If Nevada represents one end of the spectrum and California the other, then Vermont represents the middle. It still wants to incentivize solar adoption, but it wants to incent people to generate solar where it’s most valuable. In essence, the state wants to encourage solar in already developed areas, such as roofs, parking lots, landfills and other preferred sites. People who build solar projects in these places will be guaranteed a higher rate for the energy they sell back. “As solar becomes more important, you start making the system more sophisticated and encouraging people to adopt it,” says Nathanael Greene, a policy director at the Natural Resources Defense Council. “There can be tradeoffs, but we want to use those in the right places.”
Still, some solar advocates in Vermont worry that increased costs and reduced incentives could discourage residents from going solar. More than 900,000 homes across the U.S. now have solar panels thanks largely to these programs, which have helped reduce the cost of home solar panels by up to 30 percent. But it still costs residents between $15,000 and $25,000 upfront to install solar panels. If there’s no savings down the road, critics worry, then what’s the point of taking on such a large expense?

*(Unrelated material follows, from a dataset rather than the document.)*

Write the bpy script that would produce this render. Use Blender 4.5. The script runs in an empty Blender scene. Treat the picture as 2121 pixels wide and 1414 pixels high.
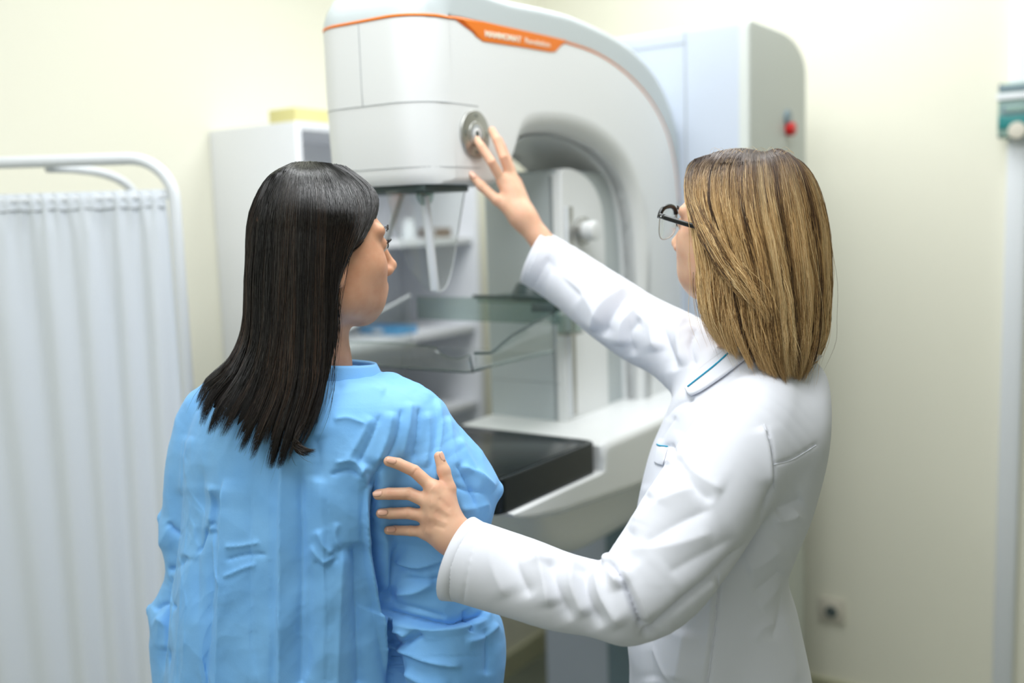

In addition, constantly changing the incentive system also hurts people’s faith in the future of solar energy, according to Olivia Campbell Andersen, executive director of the nonprofit Renewable Energy Vermont. “It’s difficult for customers and businesses to operate not knowing if they will be able to [earn a profit],” she says. “You can’t make investments -- in equipment, in project development, in employees -- if every single year you don’t know at what point, all of a sudden, it will change.”

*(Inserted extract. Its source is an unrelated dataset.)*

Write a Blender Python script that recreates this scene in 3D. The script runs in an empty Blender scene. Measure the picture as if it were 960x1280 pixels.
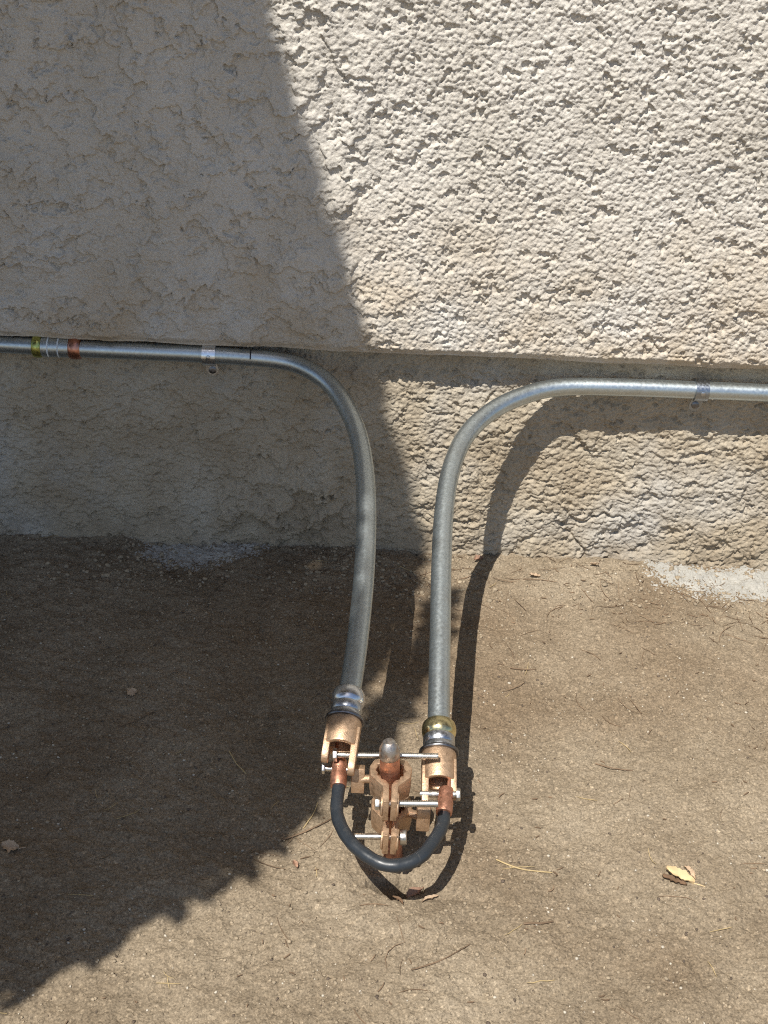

Critics of Vermont’s new proposed rules are worried that they will also impact the state’s ability to achieve its goal of using 90 percent renewable energy by 2050. But David Hill, managing consultant of the Vermont Energy Investment Corporation, remains optimistic. “The overarching message,” he says, “is that Vermont’s [solar energy] process is growing and being responsible to public concerns about siting and long-term viability.”